Down 40% and 25%: Are these ASX shares dirt cheap?

MotleyFool
01-07

Although the share market is close to a record high, that doesn't mean there aren't cheap ASX shares out there.

For example, the two shares listed below are being described as cheap by a leading broker. Here's what it is saying:

IDP Education Ltd (ASX: IEL)

The team at Goldman Sachs thinks that this language testing and student placement company's shares could be dirt cheap at current levels.

Its shares are down over 40% since this time last year amid concerns over its outlook. This is being caused by tough operating conditions relating to visa changes in key markets.

And while Goldman Sachs isn't expecting FY 2025 to be a good year financially, it believes that the tide will turn in FY 2026. As a result, the broker thinks that investors should be snapping up shares now before the rebound takes place. It explains:

We believe IEL's premium valuation is justified given the medium-term earnings potential driven by: (1) Structural growth in multi-destination placements, supplemented by an ongoing Australian recovery; (2) Ability to grow market share in the highly fragmented Canadian and UK SP markets; (3) Reinvestment in digital capabilities to increase competitive moat and generate new earnings streams.

Goldman has a buy rating and $19.00 price target on IDP Education's shares. This implies potential upside of approximately 55% for investors over the next 12 months.

GQG Partners Inc (ASX: GQG)

Another ASX share that could be dirt cheap according to Goldman Sachs is fund manager GQG Partners.

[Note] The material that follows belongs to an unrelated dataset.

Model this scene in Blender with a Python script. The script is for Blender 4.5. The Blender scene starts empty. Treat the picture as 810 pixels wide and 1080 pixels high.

Its shares are down 25% over the past six months amid concerns over its investments in the Adani Group. Goldman thinks this has been an overreaction, particularly given that its funds under management (FUM) were only modestly impacted in the past quarter. It explains:

We retain our Buy rating on GQG: We lower our PT to $2.80 from A$3.00 to reflect the relatively muted impact on flows to date despite an outsized share price reaction resulting in a year P/E of <9x. We've moderated our flows reflecting some slowdown, albeit manageable in our view.

We are Buy rated on GQG because: 1) Net flow trajectory has been very strong 2) Strong performance has resulted in performance fees becoming increasingly more material 3) Medium and long term relative performance strong 4) Attractive valuation vs. peers in context of very strong earnings growth. 5) Impacts from Adani appear manageable.

Goldman has a buy rating and $2.80 price target on its shares. This implies potential upside of 33% for investors from current levels. In addition, a 7.1% dividend yield is forecast by the broker in FY 2025. This boosts the total potential return to 40%.